INSTRUCTION =>
Where a line in the listing below contains the word "scene", copy that line.

-- Begin SUPPLIED DATA --

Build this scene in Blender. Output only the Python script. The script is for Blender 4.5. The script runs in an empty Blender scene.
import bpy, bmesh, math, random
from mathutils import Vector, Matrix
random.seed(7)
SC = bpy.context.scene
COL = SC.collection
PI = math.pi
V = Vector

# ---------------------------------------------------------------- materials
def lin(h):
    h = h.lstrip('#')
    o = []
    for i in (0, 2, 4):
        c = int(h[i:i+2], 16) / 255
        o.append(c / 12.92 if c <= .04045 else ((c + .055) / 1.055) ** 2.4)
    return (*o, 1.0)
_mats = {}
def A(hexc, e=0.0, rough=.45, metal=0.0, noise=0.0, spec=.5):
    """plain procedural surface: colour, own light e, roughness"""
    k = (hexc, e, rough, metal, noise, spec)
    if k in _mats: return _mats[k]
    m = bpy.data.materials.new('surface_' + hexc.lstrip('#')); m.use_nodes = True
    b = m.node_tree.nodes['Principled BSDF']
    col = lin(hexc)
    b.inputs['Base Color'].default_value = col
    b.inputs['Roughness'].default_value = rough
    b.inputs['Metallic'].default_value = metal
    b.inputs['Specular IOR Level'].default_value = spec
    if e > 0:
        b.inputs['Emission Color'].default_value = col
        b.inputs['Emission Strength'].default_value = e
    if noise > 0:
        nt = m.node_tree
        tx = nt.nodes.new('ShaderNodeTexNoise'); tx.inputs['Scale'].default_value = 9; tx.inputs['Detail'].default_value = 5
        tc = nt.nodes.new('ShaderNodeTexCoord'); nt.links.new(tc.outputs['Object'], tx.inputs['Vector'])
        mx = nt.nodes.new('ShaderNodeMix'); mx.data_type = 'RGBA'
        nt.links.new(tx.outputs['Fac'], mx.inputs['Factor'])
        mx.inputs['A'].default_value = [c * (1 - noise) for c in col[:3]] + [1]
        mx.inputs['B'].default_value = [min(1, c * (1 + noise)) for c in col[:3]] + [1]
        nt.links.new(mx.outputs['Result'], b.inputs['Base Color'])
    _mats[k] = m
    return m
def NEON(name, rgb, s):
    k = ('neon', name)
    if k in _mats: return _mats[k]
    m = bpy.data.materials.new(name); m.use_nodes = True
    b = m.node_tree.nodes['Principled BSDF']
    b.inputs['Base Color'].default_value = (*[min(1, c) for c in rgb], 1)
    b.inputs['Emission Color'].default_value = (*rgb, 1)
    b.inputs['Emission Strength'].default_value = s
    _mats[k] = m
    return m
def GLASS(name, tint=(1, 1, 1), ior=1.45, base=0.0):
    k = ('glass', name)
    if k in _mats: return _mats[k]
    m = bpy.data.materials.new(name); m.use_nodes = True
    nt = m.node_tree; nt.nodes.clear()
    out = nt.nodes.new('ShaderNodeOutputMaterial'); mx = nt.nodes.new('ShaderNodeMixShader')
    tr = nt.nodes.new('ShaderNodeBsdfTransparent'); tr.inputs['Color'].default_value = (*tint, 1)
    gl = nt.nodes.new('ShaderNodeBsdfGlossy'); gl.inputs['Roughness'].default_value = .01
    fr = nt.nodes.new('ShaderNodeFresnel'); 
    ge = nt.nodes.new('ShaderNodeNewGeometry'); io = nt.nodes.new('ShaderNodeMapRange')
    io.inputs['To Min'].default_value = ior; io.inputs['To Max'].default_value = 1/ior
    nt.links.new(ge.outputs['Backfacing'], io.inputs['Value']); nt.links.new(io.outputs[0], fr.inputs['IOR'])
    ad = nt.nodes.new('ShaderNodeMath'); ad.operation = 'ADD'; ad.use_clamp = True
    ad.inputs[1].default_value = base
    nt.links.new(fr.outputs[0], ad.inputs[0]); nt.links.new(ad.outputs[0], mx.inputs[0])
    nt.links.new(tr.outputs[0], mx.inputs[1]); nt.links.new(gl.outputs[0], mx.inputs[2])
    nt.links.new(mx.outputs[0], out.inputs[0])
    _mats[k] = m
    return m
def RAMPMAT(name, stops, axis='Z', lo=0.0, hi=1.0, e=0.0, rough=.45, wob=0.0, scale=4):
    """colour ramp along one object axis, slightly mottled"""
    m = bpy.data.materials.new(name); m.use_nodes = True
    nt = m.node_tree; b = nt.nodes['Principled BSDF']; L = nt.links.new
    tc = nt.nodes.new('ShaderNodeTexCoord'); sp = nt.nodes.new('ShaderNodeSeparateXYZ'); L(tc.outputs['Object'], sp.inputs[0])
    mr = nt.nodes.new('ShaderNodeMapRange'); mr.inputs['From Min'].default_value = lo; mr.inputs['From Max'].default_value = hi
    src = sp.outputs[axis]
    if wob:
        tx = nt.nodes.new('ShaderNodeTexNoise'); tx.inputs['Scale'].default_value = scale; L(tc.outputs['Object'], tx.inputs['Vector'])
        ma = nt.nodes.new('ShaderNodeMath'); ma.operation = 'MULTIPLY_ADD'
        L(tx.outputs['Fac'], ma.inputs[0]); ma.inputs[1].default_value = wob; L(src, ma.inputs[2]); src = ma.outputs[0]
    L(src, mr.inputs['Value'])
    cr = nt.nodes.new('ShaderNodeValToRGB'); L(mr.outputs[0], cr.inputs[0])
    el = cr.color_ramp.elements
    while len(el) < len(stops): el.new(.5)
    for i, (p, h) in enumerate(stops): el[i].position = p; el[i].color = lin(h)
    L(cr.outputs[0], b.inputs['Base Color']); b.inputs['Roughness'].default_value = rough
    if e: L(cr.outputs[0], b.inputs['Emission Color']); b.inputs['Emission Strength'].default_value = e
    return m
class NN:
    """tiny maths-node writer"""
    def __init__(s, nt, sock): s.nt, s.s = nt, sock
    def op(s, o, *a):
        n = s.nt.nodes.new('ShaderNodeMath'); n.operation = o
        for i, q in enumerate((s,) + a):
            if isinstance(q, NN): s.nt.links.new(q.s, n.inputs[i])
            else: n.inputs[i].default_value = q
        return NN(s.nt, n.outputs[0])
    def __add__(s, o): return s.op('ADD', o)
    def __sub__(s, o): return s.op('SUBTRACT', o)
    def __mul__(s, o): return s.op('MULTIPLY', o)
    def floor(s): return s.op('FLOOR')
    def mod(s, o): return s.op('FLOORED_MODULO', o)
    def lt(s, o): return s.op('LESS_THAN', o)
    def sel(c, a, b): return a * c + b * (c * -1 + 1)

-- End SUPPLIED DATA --

FINISHED TASK =>
Build this scene in Blender. Output only the Python script. The script is for Blender 4.5. The script runs in an empty Blender scene.
SC = bpy.context.scene